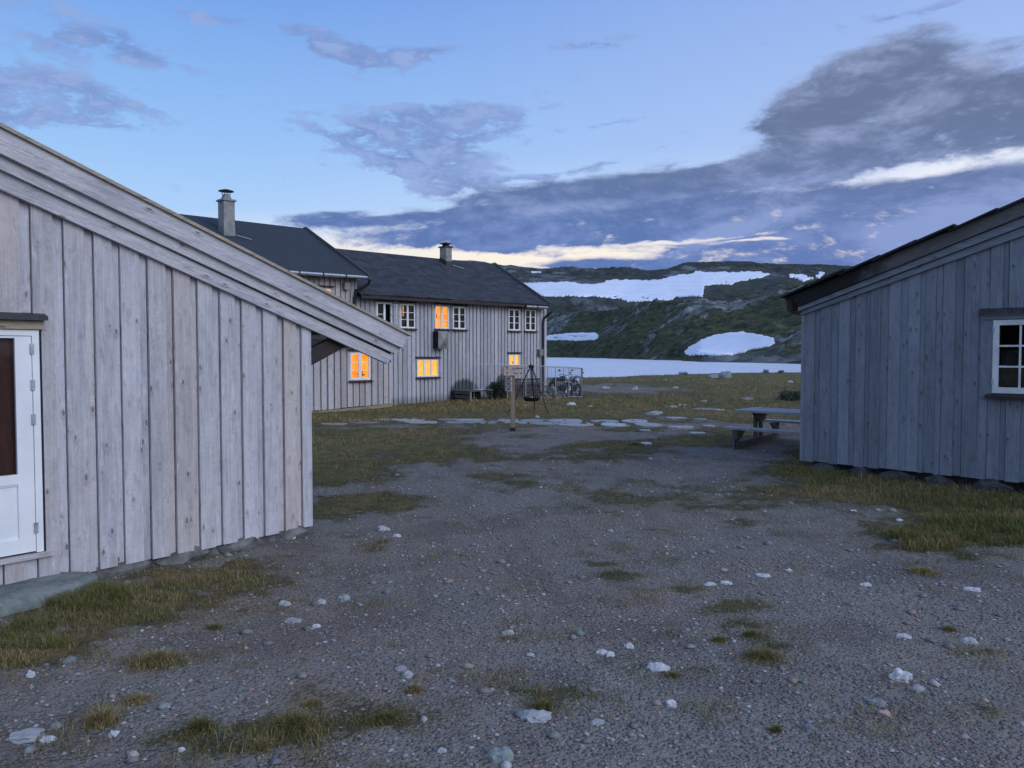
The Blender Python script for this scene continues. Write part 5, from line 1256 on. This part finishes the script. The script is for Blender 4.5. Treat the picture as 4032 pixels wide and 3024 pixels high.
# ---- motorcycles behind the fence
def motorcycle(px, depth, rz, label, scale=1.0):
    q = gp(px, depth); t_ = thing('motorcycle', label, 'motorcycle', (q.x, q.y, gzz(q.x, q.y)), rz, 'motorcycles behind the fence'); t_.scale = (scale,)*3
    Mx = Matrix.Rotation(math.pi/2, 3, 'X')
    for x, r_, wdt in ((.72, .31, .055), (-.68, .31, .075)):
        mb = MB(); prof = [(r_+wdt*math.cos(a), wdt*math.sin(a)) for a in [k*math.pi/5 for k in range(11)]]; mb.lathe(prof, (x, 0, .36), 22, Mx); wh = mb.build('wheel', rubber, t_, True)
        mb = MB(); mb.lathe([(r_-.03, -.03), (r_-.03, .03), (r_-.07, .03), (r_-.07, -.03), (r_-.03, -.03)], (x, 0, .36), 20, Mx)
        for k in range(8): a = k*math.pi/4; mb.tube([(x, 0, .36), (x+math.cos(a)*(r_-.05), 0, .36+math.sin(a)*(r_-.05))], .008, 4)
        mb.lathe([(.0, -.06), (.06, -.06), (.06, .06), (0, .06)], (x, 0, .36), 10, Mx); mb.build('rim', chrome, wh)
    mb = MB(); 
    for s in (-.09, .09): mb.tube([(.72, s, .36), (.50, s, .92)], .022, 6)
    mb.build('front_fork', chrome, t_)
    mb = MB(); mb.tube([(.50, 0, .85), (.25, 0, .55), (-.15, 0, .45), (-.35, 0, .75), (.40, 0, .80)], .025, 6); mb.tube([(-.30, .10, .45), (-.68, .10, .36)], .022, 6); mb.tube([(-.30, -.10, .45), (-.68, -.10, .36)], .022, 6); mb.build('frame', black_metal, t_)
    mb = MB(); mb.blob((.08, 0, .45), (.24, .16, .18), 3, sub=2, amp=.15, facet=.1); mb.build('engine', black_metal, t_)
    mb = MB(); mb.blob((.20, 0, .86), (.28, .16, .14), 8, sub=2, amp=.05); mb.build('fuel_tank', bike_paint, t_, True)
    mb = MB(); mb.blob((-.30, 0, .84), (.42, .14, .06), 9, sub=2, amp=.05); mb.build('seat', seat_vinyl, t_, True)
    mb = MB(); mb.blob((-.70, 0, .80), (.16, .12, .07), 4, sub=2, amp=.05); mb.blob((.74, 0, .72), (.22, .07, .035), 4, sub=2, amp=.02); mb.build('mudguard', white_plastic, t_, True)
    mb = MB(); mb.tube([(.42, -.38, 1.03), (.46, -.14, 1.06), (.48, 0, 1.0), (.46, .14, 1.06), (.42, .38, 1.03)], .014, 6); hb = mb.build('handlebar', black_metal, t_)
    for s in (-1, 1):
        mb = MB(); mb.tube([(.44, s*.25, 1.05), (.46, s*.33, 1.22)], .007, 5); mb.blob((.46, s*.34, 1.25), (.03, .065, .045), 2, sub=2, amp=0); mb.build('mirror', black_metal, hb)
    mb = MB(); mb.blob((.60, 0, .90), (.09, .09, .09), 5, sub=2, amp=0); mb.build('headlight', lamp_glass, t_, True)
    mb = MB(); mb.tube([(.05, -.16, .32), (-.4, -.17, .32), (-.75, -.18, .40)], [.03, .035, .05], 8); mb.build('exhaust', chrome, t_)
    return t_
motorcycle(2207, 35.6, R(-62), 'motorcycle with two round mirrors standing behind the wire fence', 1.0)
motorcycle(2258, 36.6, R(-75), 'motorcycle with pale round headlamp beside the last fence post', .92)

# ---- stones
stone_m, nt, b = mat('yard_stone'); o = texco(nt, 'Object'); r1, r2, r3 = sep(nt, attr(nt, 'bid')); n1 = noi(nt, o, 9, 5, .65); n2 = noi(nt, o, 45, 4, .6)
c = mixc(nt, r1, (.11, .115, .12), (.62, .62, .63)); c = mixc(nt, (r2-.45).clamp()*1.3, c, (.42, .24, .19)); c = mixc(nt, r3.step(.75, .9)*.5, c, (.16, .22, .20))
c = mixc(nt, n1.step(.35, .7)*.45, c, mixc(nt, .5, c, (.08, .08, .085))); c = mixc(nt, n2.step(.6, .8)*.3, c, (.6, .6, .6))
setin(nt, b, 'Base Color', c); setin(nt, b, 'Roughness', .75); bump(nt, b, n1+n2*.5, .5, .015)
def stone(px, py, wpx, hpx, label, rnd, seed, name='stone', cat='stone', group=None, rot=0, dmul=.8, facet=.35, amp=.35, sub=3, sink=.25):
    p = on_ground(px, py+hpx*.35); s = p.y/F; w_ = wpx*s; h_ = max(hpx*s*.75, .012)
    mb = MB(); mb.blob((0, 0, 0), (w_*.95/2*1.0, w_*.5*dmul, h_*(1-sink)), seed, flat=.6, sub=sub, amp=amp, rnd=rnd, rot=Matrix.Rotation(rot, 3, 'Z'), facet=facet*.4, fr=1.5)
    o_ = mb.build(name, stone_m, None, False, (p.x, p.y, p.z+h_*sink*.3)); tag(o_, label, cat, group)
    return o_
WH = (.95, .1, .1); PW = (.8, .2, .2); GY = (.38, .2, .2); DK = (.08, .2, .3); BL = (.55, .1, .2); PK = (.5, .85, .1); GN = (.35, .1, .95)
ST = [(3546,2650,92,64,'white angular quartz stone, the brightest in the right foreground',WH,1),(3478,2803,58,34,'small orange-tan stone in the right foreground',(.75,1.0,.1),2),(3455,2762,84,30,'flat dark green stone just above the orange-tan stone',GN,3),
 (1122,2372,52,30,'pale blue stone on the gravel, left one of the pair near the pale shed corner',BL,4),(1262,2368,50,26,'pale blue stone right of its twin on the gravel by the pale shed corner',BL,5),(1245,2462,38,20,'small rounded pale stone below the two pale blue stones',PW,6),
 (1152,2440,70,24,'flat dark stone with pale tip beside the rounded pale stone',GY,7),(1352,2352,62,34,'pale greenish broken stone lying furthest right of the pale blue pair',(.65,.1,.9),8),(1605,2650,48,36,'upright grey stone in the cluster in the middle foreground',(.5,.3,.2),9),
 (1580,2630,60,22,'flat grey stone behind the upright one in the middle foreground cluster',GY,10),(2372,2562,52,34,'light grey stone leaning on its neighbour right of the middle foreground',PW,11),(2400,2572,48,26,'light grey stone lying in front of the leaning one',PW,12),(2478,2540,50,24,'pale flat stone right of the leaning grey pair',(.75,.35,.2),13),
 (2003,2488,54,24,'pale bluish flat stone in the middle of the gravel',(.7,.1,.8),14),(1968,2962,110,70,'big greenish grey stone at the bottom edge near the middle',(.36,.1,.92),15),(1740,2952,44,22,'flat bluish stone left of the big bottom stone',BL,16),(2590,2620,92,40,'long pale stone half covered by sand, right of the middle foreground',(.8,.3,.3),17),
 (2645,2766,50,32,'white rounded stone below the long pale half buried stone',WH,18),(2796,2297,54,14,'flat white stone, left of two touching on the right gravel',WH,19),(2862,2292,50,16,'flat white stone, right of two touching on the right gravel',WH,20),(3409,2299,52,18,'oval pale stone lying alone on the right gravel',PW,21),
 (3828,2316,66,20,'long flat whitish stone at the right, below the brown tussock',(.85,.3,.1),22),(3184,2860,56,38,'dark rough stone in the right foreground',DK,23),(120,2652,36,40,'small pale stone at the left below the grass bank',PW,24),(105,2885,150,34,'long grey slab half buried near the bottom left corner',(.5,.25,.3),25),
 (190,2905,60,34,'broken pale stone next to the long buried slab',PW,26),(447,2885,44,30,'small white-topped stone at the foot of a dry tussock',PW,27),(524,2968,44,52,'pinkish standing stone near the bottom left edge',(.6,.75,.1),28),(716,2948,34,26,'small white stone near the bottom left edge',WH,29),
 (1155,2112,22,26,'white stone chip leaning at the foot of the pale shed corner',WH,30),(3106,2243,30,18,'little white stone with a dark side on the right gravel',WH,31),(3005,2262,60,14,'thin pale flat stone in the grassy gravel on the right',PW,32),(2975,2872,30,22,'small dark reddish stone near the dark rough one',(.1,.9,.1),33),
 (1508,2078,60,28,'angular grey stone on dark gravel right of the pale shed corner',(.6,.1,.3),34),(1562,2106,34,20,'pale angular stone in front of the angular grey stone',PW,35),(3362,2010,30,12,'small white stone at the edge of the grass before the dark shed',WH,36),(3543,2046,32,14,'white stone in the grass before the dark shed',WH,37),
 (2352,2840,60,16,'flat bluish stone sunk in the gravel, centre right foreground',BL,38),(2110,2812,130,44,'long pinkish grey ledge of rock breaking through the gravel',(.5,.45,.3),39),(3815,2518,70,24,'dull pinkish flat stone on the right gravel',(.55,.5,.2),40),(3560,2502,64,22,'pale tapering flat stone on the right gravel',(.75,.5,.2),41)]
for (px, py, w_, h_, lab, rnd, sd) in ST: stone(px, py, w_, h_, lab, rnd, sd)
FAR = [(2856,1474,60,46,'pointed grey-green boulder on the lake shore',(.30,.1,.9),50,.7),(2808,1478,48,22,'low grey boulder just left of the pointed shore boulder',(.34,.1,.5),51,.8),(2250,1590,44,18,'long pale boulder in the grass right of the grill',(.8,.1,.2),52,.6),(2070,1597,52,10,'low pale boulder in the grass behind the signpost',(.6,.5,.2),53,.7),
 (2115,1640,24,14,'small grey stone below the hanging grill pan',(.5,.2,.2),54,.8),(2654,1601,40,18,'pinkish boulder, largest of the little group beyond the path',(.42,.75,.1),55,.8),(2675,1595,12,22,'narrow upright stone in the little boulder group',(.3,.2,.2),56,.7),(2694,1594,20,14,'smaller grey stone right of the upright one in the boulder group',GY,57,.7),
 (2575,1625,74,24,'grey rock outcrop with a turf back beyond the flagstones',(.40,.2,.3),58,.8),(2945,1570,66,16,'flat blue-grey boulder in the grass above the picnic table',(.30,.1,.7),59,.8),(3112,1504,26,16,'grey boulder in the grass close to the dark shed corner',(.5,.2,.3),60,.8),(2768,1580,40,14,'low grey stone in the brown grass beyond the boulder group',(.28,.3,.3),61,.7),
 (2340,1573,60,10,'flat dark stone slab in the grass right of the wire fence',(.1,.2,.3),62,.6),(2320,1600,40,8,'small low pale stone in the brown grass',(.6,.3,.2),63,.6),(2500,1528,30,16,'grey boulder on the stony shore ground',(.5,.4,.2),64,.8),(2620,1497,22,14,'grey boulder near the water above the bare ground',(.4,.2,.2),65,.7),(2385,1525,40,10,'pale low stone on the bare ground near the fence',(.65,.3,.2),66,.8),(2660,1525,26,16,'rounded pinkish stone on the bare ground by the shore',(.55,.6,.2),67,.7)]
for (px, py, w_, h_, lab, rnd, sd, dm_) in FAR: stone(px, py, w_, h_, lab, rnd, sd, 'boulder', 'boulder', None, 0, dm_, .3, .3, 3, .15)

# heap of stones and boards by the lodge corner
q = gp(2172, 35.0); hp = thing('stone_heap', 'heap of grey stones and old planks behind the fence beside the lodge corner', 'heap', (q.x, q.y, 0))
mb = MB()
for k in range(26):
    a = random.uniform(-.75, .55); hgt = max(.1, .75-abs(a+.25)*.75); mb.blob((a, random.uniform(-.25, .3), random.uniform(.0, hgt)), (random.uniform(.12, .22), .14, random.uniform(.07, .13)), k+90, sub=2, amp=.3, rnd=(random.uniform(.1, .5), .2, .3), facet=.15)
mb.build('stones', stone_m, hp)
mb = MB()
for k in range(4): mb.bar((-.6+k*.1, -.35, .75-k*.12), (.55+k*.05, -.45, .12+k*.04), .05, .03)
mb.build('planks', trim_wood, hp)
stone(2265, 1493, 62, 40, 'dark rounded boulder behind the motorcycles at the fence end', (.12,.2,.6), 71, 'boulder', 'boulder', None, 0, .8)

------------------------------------

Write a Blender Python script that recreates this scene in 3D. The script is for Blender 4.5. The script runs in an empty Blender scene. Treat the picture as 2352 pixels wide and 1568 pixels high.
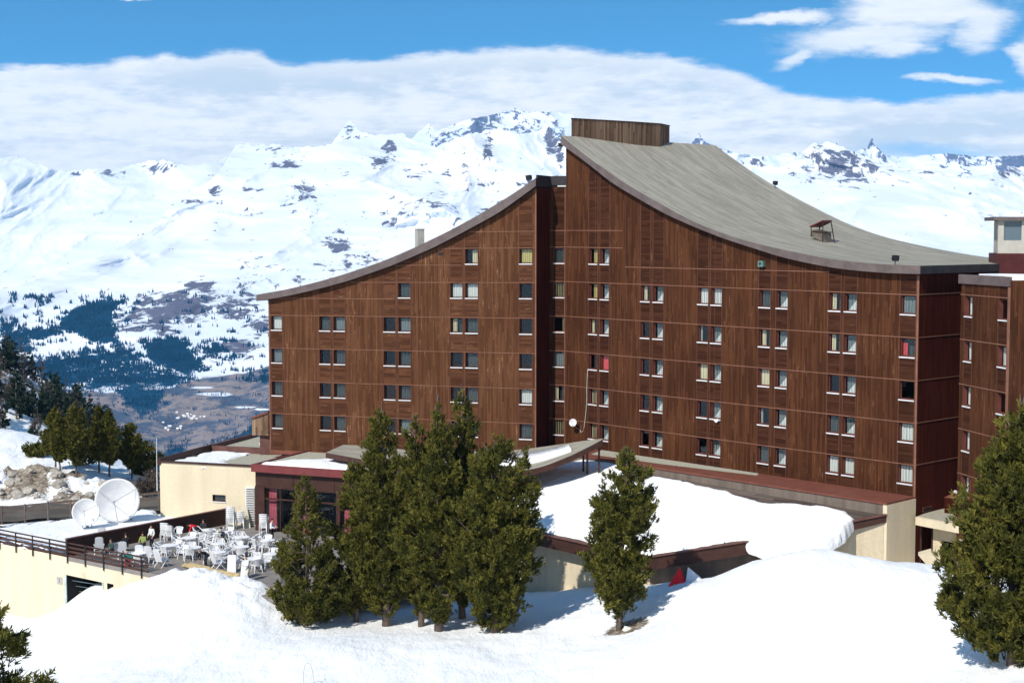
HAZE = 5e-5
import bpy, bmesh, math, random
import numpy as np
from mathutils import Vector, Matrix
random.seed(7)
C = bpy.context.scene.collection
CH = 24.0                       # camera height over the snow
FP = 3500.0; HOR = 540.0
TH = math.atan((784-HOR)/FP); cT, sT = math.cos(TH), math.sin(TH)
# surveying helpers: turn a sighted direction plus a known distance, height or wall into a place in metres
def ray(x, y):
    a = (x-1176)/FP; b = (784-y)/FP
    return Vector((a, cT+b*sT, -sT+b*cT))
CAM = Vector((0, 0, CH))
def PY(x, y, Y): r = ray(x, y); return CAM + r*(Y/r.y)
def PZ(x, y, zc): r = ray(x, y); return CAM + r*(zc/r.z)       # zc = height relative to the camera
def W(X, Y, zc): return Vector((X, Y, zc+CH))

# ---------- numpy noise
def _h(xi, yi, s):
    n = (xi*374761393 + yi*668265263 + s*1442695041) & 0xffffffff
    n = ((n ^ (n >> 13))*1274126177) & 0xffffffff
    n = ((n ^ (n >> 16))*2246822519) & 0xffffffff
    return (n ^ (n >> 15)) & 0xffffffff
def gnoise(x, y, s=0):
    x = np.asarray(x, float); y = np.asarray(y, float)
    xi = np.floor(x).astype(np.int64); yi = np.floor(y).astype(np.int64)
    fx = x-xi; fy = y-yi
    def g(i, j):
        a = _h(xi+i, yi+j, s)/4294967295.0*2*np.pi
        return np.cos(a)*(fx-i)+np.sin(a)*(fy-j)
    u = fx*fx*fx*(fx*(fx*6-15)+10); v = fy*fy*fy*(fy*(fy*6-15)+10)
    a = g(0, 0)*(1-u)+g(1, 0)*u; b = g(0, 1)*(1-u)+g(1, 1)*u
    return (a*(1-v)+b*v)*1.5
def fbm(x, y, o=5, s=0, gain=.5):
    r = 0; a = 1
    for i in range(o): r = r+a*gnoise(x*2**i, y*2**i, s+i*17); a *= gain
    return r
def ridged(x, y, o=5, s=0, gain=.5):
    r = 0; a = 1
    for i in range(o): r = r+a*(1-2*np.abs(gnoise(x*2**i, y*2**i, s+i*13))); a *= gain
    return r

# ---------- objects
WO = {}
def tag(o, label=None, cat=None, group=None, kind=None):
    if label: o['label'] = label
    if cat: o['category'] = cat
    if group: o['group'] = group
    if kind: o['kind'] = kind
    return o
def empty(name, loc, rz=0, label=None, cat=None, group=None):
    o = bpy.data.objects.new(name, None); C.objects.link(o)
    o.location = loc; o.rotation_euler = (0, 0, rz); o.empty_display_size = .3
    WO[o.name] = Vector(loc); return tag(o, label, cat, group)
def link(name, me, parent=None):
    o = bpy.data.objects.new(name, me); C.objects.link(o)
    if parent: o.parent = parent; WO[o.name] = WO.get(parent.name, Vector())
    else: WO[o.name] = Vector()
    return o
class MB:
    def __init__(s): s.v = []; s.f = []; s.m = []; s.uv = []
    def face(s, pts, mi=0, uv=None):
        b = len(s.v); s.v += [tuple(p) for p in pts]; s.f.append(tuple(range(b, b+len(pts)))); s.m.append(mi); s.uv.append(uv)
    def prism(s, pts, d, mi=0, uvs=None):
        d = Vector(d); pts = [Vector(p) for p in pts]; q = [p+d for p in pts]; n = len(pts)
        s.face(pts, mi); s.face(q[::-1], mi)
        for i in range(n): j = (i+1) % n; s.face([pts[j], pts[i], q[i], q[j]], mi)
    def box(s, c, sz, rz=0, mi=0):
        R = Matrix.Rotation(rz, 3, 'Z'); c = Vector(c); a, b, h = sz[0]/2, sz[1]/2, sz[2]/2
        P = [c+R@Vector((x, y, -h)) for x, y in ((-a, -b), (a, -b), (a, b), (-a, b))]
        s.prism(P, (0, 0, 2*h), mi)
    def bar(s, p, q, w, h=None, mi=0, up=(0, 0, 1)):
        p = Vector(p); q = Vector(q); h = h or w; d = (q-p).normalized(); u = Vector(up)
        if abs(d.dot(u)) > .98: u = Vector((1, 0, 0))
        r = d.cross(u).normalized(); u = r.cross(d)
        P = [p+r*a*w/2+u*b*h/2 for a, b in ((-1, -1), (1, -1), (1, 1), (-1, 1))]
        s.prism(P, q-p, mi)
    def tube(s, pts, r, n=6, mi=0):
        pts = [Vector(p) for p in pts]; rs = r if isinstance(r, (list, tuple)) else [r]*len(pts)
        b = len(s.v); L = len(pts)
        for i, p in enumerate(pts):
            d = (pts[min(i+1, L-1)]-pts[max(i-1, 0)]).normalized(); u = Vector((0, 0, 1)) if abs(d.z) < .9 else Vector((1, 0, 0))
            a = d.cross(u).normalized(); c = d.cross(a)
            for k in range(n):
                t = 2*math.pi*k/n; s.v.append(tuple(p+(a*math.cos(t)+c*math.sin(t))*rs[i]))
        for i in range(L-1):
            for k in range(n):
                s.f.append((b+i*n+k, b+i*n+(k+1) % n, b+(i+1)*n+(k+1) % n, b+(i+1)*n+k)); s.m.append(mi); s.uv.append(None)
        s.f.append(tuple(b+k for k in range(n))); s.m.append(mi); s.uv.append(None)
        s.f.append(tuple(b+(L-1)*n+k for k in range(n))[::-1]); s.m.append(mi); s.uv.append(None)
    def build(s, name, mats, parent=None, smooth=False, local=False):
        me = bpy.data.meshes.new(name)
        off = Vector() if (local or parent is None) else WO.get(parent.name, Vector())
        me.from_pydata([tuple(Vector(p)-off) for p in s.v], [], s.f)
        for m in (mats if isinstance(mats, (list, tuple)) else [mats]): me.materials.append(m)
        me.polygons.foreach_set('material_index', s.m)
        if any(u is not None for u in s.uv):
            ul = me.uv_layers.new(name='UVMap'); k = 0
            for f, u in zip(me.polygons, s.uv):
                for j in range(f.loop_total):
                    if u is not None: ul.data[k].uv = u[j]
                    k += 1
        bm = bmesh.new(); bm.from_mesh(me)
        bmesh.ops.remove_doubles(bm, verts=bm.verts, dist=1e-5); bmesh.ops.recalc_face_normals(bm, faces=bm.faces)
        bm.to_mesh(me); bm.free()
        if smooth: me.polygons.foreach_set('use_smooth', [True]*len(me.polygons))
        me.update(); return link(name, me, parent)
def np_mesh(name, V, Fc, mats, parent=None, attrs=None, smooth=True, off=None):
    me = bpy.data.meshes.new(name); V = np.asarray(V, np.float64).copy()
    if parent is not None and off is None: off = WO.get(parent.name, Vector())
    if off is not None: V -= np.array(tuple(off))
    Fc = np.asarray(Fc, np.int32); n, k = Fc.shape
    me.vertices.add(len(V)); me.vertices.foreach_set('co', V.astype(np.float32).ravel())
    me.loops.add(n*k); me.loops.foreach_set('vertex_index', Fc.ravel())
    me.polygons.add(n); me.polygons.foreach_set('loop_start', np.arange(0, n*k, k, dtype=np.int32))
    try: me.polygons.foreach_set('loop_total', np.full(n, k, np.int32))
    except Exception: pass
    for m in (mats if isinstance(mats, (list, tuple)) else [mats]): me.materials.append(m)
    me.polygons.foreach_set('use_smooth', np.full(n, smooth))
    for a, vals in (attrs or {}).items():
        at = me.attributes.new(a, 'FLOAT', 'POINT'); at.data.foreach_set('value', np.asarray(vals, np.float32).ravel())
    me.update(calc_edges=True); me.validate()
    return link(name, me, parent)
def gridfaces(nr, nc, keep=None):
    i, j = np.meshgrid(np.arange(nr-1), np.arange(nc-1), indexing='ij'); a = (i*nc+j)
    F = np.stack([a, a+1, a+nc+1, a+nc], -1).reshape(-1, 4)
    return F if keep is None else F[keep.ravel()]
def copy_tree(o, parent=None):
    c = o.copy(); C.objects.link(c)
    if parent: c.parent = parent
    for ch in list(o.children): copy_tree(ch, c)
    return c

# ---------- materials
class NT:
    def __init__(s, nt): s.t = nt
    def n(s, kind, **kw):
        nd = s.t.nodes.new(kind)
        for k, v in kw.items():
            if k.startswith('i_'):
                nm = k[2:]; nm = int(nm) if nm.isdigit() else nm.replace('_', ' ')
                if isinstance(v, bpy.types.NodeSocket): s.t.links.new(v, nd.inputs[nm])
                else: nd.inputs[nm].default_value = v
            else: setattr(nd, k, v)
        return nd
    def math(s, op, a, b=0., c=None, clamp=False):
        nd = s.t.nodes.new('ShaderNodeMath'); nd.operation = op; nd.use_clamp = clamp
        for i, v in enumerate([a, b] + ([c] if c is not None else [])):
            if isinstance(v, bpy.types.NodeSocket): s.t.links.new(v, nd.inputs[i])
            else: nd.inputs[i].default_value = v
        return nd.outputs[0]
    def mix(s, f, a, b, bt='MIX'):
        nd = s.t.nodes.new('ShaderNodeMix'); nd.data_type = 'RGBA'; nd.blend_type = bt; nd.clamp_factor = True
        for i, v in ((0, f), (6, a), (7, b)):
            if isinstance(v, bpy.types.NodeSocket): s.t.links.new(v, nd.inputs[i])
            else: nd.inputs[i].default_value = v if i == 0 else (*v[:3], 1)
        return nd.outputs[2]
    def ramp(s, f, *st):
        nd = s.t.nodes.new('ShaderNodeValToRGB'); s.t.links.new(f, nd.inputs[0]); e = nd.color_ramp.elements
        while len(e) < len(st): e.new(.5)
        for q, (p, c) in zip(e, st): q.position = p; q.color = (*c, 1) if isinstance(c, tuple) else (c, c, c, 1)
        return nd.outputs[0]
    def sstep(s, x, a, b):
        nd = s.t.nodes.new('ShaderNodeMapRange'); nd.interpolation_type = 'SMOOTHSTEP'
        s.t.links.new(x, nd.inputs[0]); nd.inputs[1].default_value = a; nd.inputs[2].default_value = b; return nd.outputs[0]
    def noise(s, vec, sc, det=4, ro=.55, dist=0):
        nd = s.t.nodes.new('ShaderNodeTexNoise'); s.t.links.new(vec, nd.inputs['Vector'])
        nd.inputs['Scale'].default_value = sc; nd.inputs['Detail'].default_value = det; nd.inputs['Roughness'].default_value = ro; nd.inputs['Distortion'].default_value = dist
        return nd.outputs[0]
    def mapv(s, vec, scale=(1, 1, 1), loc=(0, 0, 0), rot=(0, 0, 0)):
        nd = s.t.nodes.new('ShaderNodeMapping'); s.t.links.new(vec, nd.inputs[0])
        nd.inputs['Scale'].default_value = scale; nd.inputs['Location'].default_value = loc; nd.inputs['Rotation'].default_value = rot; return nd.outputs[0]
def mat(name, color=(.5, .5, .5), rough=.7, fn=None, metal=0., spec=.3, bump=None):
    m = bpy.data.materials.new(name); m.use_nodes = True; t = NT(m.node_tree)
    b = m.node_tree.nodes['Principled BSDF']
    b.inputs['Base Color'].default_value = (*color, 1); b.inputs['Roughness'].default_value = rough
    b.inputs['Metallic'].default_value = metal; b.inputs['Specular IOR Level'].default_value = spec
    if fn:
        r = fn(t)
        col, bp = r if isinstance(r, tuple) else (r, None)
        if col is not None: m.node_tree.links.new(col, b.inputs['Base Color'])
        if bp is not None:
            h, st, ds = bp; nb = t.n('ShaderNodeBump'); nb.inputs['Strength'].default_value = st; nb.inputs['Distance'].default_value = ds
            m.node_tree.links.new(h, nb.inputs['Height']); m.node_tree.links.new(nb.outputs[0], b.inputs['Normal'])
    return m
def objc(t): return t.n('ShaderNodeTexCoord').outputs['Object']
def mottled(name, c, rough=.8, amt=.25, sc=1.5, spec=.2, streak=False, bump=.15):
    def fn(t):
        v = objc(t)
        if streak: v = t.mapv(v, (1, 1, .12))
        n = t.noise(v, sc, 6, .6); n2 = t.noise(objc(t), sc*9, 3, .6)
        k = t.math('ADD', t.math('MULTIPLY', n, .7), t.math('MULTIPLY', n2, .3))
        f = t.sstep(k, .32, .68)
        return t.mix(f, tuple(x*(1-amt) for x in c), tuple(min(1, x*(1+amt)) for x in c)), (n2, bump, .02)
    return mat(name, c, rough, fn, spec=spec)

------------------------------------

PROBLEM TO WORK ON → Repeat exactly the lines above, from the line that contains "Write a Blender" down through the line that contains "def W(X, Y, zc): return Vector((X, Y, zc+CH))". Include both of those lines and none of the pictures.

ANSWER FOR THE TASK →
Write a Blender Python script that recreates this scene in 3D. The script is for Blender 4.5. The script runs in an empty Blender scene. Treat the picture as 2352 pixels wide and 1568 pixels high.
HAZE = 5e-5
import bpy, bmesh, math, random
import numpy as np
from mathutils import Vector, Matrix
random.seed(7)
C = bpy.context.scene.collection
CH = 24.0                       # camera height over the snow
FP = 3500.0; HOR = 540.0
TH = math.atan((784-HOR)/FP); cT, sT = math.cos(TH), math.sin(TH)
# surveying helpers: turn a sighted direction plus a known distance, height or wall into a place in metres
def ray(x, y):
    a = (x-1176)/FP; b = (784-y)/FP
    return Vector((a, cT+b*sT, -sT+b*cT))
CAM = Vector((0, 0, CH))
def PY(x, y, Y): r = ray(x, y); return CAM + r*(Y/r.y)
def PZ(x, y, zc): r = ray(x, y); return CAM + r*(zc/r.z)       # zc = height relative to the camera
def W(X, Y, zc): return Vector((X, Y, zc+CH))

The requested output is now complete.